Exactly 156 years ago, Lincoln delivered The Gettysburg Address at Soldiers’ National Cemetery in Pennsylvania. 

On Tuesday, Nov. 19, Illinois State University history professor and Lincoln scholar Stewart Winger compared the organizational structure of The Gettysburg Address to the perfect format for a wedding toast.

Winger said Lincoln used a form of persuasive rhetoric called antithesis to emphasize his main points and contrast the speech’s cultural context with the bigger picture. 

“Antithesis is limited in length. You can do it for a while, but it is the ideal form for a wedding toast. If you’re the maid of honor, and you have to toast the bride, you’re going to say, ‘so and so is really great and people like her for this, but what’s really great about her is this,” Winger said.
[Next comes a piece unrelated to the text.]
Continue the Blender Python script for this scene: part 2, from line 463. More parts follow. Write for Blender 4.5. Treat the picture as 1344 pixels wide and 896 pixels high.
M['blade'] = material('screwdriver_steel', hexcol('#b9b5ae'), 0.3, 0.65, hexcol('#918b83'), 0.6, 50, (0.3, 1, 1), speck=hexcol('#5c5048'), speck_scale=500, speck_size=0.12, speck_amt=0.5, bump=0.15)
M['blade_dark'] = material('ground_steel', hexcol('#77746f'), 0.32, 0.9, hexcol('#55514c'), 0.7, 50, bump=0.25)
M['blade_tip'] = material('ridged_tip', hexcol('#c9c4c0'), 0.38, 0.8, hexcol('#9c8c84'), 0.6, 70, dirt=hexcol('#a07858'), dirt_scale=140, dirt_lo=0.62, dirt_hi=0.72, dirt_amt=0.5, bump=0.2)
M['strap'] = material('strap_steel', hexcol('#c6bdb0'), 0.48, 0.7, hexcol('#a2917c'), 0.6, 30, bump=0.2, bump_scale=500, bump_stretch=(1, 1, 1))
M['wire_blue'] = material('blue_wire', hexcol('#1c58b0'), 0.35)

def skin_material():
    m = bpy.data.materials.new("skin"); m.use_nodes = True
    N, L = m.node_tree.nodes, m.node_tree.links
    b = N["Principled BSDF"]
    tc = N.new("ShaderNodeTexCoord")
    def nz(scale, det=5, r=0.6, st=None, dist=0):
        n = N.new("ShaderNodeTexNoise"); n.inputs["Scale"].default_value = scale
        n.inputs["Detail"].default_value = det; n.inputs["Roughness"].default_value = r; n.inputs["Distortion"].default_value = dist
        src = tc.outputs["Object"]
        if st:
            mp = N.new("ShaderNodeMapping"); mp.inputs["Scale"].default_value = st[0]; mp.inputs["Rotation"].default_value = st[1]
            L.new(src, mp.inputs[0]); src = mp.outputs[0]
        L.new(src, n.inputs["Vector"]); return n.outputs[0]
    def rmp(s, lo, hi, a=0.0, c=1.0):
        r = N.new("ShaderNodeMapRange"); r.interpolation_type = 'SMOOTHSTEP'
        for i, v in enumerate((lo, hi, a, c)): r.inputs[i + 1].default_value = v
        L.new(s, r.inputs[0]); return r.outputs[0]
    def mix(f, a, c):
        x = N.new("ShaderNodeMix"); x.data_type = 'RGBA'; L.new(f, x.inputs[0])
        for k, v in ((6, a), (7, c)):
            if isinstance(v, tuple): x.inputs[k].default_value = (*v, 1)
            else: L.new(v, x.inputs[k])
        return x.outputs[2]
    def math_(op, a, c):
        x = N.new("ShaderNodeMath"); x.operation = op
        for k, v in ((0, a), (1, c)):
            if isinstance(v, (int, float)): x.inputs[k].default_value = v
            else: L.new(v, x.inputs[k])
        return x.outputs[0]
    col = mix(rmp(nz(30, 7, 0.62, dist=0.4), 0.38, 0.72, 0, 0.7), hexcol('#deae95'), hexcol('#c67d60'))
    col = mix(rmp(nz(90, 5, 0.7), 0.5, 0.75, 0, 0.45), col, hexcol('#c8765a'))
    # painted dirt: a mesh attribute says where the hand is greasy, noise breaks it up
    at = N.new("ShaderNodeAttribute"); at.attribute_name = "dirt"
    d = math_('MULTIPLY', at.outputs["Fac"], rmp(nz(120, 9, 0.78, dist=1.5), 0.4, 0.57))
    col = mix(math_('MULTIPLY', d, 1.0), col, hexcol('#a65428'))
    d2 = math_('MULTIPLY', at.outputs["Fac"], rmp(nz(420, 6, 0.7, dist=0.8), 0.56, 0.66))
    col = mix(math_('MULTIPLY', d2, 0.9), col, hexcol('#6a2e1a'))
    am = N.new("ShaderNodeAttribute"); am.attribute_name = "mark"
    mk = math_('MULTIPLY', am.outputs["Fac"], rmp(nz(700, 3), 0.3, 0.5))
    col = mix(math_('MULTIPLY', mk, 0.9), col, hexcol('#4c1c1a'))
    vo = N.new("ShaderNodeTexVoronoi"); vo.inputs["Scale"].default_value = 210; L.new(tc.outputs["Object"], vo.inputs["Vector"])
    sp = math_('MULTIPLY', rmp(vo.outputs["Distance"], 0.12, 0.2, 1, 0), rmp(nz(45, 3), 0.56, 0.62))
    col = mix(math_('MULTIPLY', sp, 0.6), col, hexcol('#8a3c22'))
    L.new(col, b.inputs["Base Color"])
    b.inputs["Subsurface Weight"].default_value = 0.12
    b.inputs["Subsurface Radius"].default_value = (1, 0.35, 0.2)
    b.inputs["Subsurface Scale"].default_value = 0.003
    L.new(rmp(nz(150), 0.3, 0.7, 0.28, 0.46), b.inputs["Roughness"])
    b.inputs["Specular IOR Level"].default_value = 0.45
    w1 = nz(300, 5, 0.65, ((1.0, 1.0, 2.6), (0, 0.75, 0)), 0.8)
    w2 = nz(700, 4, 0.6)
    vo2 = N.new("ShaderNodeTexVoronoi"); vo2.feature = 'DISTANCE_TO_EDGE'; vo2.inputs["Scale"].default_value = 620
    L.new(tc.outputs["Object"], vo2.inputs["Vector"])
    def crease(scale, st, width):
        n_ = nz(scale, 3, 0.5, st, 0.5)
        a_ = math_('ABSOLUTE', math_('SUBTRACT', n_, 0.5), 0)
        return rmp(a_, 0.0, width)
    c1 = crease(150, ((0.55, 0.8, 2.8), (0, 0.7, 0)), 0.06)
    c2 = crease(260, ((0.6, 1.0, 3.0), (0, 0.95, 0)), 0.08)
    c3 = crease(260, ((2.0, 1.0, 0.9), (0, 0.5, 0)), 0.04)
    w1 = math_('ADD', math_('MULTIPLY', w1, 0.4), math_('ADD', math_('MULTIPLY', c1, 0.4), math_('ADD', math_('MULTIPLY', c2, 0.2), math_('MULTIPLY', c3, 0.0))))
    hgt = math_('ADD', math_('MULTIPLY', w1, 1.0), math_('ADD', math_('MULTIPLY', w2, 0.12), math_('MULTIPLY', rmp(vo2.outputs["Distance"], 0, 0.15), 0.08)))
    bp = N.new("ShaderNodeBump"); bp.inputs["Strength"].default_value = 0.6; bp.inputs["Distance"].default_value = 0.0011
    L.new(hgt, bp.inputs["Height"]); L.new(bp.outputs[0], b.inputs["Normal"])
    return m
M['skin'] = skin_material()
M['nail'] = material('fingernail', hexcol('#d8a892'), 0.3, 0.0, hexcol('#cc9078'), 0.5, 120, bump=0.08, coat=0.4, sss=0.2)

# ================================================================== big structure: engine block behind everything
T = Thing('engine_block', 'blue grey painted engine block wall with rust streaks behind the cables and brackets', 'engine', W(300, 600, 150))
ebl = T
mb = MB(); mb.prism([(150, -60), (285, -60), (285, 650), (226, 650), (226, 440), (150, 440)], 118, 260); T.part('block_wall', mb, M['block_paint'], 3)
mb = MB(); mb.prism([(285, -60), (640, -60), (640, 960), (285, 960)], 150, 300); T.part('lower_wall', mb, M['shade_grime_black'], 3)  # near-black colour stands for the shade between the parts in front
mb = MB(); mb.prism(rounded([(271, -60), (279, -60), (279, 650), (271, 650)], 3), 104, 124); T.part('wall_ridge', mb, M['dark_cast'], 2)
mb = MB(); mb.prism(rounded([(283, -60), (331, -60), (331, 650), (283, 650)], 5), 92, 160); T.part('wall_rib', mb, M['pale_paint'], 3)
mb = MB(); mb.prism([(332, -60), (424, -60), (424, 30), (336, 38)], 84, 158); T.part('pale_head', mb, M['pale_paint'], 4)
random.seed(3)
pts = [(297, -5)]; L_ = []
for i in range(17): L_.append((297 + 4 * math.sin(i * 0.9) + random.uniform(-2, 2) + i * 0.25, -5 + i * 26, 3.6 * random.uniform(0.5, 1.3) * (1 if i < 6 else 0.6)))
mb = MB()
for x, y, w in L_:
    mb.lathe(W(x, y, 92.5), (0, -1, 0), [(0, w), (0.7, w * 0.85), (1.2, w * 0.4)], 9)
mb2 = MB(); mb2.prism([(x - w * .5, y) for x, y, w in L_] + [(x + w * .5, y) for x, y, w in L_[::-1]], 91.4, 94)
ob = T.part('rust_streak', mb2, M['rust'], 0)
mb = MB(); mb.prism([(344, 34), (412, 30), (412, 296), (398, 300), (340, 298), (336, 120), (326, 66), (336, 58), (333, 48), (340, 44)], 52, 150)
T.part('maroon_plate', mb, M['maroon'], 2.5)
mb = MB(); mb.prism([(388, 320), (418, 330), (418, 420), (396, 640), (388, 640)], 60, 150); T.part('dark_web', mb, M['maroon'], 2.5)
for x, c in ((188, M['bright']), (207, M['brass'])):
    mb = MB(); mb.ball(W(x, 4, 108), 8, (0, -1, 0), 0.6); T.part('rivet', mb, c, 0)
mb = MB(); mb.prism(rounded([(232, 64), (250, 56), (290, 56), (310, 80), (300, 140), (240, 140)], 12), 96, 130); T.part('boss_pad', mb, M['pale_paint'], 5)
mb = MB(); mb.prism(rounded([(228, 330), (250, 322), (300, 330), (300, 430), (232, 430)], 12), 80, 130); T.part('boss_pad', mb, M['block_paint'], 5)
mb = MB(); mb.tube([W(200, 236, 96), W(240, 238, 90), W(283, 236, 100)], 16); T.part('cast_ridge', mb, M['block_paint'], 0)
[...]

 “That’s the perfect wedding toast, and he [Lincoln] knows that. He’s a 19th century guy, and that’s how they learn rhetoric,” Winger continued. 

The speech itself took Lincoln just a few minutes to deliver, but Winger said each word was strategically chosen. 

Winger described Lincoln as a “self-conscious poetic stylist” and said his writing contrasted Latin and Anglo-Saxon vocabulary, much like Romantic writers who valued emotion and sensibility. 

The phrase “Four score and seven years ago” appealed to religious Americans, according to Winger. 

“That’s the language of the King James Bible. The age of man is four score and ten, from the Psalms,” Winger said. “He’s framing American history in terms of the Bible and religion.”

At the beginning of the Gettysburg Address, Lincoln references the Declaration of Independence

Winger said Lincoln referenced the document because he wanted to center American nationality around the idea that all men, including black men, were created equal. 

“One thing you probably don’t know from your high school is that there is huge opposition to the Civil War in the North. The white south is unified. In the north, that doesn’t happen,” Winger said.

“The copperheads, which are intensely racist democrats, do not want to be involved in a war on behalf of black freedom. So the desertion rate in the army is one third,” Winger continued. 

According to Winger, Lincoln’s wording in the Gettysburg Address encouraged Northern men to fight in the war. 

By using religious terms and phrases, Winger said Lincoln persuaded people to sacrifice themselves for those who fought and died in the Civil War. 

“This is an intense religious moment, and he’s already articulated what makes it holy: ‘those who here gave their lives that that nation might live,’” Winger said. 

Winger’s careful analysis of The Gettysburg Address digs deeper than the flowery language on the surface.

“We tend to sentimentalize Lincoln and not realize that there’s a political knife here that he’s wielding in the rhetorical battle,” Winger said. “He’s articulating that the war is for human freedom, including black freedom, and if you’re not on board for that, then you have betrayed the dead.”